** Recorded data **

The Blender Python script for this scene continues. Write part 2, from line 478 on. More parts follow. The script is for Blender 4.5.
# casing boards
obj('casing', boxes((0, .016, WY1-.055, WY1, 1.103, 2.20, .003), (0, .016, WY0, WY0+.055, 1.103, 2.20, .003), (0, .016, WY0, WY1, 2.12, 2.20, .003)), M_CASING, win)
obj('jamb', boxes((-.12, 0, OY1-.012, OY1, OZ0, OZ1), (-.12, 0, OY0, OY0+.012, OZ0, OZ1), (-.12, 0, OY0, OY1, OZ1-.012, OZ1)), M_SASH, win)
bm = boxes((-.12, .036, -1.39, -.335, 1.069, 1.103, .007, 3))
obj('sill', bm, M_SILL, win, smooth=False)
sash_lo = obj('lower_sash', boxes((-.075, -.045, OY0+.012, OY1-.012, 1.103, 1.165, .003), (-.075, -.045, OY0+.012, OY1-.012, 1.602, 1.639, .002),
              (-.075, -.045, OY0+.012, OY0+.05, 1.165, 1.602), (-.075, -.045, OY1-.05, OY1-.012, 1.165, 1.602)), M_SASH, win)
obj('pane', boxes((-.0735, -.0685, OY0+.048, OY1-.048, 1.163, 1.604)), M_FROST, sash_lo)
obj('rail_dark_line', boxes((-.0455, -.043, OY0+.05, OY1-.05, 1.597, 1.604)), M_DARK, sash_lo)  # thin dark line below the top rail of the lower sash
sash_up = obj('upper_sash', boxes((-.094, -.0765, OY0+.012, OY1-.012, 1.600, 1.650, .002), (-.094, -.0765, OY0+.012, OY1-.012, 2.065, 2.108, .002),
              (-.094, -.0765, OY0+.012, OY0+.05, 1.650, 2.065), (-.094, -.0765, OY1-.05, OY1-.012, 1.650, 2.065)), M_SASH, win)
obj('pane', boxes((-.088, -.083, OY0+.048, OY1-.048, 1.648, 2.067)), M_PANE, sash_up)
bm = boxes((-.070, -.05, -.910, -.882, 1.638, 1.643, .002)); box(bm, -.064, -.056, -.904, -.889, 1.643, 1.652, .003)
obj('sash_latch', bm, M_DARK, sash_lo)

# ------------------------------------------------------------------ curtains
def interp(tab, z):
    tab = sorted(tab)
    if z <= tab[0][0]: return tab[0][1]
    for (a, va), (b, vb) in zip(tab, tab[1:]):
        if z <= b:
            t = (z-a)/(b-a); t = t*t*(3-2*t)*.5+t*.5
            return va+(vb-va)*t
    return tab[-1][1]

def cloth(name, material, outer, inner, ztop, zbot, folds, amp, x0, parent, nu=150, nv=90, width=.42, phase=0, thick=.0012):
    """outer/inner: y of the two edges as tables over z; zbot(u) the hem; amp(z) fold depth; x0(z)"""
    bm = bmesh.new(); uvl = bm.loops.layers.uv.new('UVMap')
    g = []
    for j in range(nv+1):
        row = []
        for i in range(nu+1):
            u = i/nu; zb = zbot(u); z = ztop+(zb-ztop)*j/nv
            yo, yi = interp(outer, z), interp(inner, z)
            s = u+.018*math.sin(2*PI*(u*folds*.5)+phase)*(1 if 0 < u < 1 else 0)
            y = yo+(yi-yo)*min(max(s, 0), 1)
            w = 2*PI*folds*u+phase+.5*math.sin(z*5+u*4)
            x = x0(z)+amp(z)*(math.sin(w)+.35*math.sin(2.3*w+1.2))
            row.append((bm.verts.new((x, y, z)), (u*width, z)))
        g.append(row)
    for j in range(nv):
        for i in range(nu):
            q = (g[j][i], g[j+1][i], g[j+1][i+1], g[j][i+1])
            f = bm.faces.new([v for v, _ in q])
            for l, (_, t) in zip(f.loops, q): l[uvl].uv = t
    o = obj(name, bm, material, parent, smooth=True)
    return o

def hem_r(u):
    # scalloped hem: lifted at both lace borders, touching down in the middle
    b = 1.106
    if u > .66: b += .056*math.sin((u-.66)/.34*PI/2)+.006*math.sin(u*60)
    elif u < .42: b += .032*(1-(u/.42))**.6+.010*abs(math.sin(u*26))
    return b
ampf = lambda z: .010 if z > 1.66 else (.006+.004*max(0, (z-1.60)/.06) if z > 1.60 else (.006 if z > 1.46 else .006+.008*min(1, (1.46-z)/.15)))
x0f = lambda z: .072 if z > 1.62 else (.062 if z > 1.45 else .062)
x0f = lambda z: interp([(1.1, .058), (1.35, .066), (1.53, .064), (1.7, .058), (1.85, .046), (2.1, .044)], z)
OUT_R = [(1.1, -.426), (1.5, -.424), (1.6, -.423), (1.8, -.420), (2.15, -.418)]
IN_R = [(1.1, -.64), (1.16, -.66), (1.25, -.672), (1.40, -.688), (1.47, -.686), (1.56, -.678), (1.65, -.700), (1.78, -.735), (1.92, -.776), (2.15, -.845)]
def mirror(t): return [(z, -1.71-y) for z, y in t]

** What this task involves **
Beginning at the top of the data, extract each line through the line containing "obj('sash_latch', bm, M_DARK, sash_lo)" and return those lines exactly, with nothing added.

** Solution for this task **
The Blender Python script for this scene continues. Write part 2, from line 478 on. More parts follow. The script is for Blender 4.5.
# casing boards
obj('casing', boxes((0, .016, WY1-.055, WY1, 1.103, 2.20, .003), (0, .016, WY0, WY0+.055, 1.103, 2.20, .003), (0, .016, WY0, WY1, 2.12, 2.20, .003)), M_CASING, win)
obj('jamb', boxes((-.12, 0, OY1-.012, OY1, OZ0, OZ1), (-.12, 0, OY0, OY0+.012, OZ0, OZ1), (-.12, 0, OY0, OY1, OZ1-.012, OZ1)), M_SASH, win)
bm = boxes((-.12, .036, -1.39, -.335, 1.069, 1.103, .007, 3))
obj('sill', bm, M_SILL, win, smooth=False)
sash_lo = obj('lower_sash', boxes((-.075, -.045, OY0+.012, OY1-.012, 1.103, 1.165, .003), (-.075, -.045, OY0+.012, OY1-.012, 1.602, 1.639, .002),
              (-.075, -.045, OY0+.012, OY0+.05, 1.165, 1.602), (-.075, -.045, OY1-.05, OY1-.012, 1.165, 1.602)), M_SASH, win)
obj('pane', boxes((-.0735, -.0685, OY0+.048, OY1-.048, 1.163, 1.604)), M_FROST, sash_lo)
obj('rail_dark_line', boxes((-.0455, -.043, OY0+.05, OY1-.05, 1.597, 1.604)), M_DARK, sash_lo)  # thin dark line below the top rail of the lower sash
sash_up = obj('upper_sash', boxes((-.094, -.0765, OY0+.012, OY1-.012, 1.600, 1.650, .002), (-.094, -.0765, OY0+.012, OY1-.012, 2.065, 2.108, .002),
              (-.094, -.0765, OY0+.012, OY0+.05, 1.650, 2.065), (-.094, -.0765, OY1-.05, OY1-.012, 1.650, 2.065)), M_SASH, win)
obj('pane', boxes((-.088, -.083, OY0+.048, OY1-.048, 1.648, 2.067)), M_PANE, sash_up)
bm = boxes((-.070, -.05, -.910, -.882, 1.638, 1.643, .002)); box(bm, -.064, -.056, -.904, -.889, 1.643, 1.652, .003)
obj('sash_latch', bm, M_DARK, sash_lo)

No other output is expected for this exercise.